Source Horror Adventures pg. 194
These stories feature ghosts—whether they’re actual spirits or the characters simply believe in those spirits. Usually relatively short tales, stories in this subgenre focus on wayward souls and the tragic events that keep them from passing on. They usually feature a haunted place—such as the archetypical haunted house—but this might be any location, object, person, or other element that is somehow tied to the spirit’s unfortunate past. The protagonists of a ghost story tend to be latecomers to the tragedy. By entering the zone of spiritual fallout, they either embroil themselves in healing residual scars or try to escape before becoming the next victims.

Storytelling: Ghost stories make fantastic single-adventure plots because they typically link an atmospheric story with a specific location. The tie between a ghost and its haunting grounds means that PCs can indulge in a ghost story without it necessarily interfering with a wider campaign.

Ghosts come in an enormous variety, but for horror adventures, the two most useful are ghosts that want something and violent ghosts. The former might be sorrowful entities that make the PCs their agents in the hopes of being set free. The latter are vicious things, incarnations of madness and violence that take their wrath out on any who dare trespass on their haunting grounds. In neither case does a ghost need to be a sympathetic character, but in both, the spirit’s origins affect its appearance, abilities, and behavior. While revealing the lore behind a haunting might be story enough, in a typical Pathfinder ghost story, learning the spirit’s background and using it to put the ghost to rest is central to the plot.

With the wealth of ghost stories in fiction and film, a GM can plunder existing works for inspiration and experiment with the definitions of “ghost” and “haunting.” She might also consider giving the ghost story a trigger, an event that activates a dormant haunting. Perhaps the return of a family member to his ancestral home or a PC gazing through an orb that reveals the spirit world sparks a full-blown ghost story.
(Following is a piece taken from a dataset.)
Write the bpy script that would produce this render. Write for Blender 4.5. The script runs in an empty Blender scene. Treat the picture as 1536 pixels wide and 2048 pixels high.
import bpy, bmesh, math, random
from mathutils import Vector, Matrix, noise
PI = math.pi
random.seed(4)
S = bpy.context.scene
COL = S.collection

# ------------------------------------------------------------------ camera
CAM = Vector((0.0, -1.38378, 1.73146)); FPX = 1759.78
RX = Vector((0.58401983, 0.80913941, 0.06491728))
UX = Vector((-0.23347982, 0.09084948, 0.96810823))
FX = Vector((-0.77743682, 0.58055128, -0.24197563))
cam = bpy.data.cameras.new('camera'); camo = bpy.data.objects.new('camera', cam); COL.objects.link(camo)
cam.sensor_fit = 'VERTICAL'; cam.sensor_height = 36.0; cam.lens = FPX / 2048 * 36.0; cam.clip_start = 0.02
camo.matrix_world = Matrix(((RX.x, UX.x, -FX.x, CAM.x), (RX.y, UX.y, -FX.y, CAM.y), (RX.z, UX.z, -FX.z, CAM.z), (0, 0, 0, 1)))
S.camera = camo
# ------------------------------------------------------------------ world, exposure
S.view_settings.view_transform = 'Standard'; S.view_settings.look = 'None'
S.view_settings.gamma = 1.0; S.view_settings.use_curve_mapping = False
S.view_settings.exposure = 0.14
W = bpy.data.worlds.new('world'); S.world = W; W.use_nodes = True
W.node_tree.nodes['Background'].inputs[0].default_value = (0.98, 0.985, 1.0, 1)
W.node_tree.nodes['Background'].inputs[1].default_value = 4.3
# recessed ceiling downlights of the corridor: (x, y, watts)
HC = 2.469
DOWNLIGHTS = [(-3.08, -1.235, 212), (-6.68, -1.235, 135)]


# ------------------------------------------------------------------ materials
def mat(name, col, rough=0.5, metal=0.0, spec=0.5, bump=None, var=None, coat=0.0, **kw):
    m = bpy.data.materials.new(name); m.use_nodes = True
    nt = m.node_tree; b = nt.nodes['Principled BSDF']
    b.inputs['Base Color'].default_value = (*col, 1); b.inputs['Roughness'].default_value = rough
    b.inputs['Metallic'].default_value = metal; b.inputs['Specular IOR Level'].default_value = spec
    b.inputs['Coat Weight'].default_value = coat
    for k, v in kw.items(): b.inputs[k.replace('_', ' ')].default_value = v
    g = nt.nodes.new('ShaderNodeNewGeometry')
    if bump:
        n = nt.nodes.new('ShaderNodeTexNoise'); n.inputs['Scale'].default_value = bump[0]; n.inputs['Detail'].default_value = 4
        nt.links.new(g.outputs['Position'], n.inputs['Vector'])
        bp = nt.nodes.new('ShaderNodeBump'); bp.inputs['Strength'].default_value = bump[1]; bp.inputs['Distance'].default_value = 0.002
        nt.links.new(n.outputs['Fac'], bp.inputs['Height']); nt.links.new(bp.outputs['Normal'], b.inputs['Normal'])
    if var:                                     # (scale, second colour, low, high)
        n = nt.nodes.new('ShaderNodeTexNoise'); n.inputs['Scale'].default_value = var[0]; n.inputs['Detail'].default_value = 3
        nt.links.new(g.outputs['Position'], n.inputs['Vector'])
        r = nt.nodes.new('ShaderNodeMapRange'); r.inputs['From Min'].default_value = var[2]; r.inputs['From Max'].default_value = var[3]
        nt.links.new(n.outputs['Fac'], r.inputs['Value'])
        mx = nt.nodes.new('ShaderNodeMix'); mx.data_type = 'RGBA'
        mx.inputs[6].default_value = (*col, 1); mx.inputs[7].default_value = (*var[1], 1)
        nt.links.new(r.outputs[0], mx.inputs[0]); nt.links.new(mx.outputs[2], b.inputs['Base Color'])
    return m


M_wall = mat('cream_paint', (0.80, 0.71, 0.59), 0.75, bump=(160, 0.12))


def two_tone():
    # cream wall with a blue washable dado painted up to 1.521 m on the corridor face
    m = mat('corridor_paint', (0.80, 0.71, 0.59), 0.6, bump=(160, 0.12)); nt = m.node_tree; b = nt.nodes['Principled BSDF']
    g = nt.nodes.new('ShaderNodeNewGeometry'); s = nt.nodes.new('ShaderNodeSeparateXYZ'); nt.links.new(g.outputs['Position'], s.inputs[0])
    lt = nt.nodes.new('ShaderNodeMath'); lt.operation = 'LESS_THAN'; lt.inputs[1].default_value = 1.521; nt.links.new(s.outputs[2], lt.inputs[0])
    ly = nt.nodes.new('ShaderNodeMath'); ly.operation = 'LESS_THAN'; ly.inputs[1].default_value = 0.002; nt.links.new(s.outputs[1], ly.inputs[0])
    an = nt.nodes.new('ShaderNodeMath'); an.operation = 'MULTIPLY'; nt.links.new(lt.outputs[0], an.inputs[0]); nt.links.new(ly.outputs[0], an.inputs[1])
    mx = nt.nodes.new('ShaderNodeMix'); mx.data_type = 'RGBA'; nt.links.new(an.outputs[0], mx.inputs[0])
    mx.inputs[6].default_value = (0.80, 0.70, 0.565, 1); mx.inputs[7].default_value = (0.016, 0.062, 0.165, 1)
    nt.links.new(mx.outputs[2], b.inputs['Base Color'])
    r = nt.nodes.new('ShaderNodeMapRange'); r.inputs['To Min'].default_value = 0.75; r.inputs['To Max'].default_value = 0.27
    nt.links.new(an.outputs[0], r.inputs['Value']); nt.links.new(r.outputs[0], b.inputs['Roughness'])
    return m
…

Monsters and Threats: Obviously, these tales focus on ghosts, but in the Pathfinder RPG, “ghost” might mean a variety of things, not just the monster of the same name. However, a ghost is an excellent choice of monster due to its rejuvenation ability, which means the spirit can only be truly defeated if the PCs discover the correct means. This ability forces the PCs to involve themselves in a ghost story to defeat their foe. A GM might use any number of ghostly spirits to create specific sorts of ghost stories—for instance, banshees terrorize barren moors, poltergeists disturb peaceful households, and yuki-onnas haunt snowy vistas. Looking up creatures with the incorporeal subtype in Appendix 8 of any Pathfinder RPG Bestiary volume can point to strong ghost story candidates. Ghosts don’t need to be incorporeal. Phantom armors, revenants, skeletal champions, and zuvembies, for example, all make fine corporeal threats. A “ghost” also doesn’t need to be undead, especially as the line between spirit and outsider is often blurry. Consider having any of a variety of fiends—such as owbs or vulnudaemons—haunt a ghost story. For story purposes, a GM shouldn’t hesitate to give non-ghosts the rejuvenation ability as well, but only so long as the threat stays bound to a single plot-rich locale. More so than in other subgenres, haunts make obvious choices. Spectral beings (especially geists) teamed with a variety of flavorful haunts can work together to create a wider and more satisfying haunting.

Basic Plots: The destruction of a local asylum releases years of pent-up mental trauma as an allip or caller in darkness, the dominant personality of which wants nothing more than to visit the sea once more. The ghost of a golemcrafter intimidates a young trespasser into reactivating her laboratory and creating a soulbound body for her to inhabit. A painting from a far-off land drags the ghost of the portrait’s subject with it, a noble but frustrated foreign warrior who speaks only his native language.

Advanced Plots: A ghost becomes the PCs’ patron, offering its treasure (or home) if they complete what it left undone. A violent, mute ghost the PCs thought exorcised reappears— could they have mistaken its identity? The ghost of a defeated villain or a fallen ally becomes linked to one of the PCs’ pieces of equipment, though the connection seems to be stronger than simply that between victim and murder weapon.